Li, já não me lembro onde, que excelente repórter americano, John Gunther, indagou de Josef Goebels, ministro da Propaganda de Hitler, como seu chefe havia conseguido empolgar, até ao delírio, a grande Alemanha. Goebels frisou a resposta, entre orgulhoso e cínico: "Repetindo, repetindo e repetindo." Iremos confirmá-lo no trópico, sempre que formos às urnas, conduzidos pela propaganda audiovisual?

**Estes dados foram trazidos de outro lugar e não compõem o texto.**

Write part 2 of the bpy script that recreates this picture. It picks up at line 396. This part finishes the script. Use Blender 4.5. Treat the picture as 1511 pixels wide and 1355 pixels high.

Uma legislação mais avisada e mais eficaz terá de impedir que o ato eleitoral no Brasil (com a agravante de ser obrigatório) se exerça sob a pior forma de coação do eleitor, vítima de um outro narcotráfico dos nossos dias: a propaganda mecanizada, que acaba produzindo a turbação das consciências pela ação tautológica dos instrumentos de motivação estatística, a antecipar resultados, às vésperas da abertura das urnas.


É nessa altura que o eleitor recebe a numeração da vitória, no quadro dos mais votados... Quando a massa da população vai chegando para votar, já está feita a eleição, pois feitas já estão as cabeças, tomadas pelo anúncio e tolhidas pela repetição inebriante dos algarismos. Substituem-se os partidos pelas agências particulares de captura do eleitor, que acaba votando pela lei do menor esforço - ou de cansaço. Em qualquer hipótese, entorpecido, drogado, permitam-me, pela técnica da repetição, fadada, quase sempre, a anestesiar o raciocínio da maioria ou o que tem de mais rudimentar: a capacidade de cotejar valores.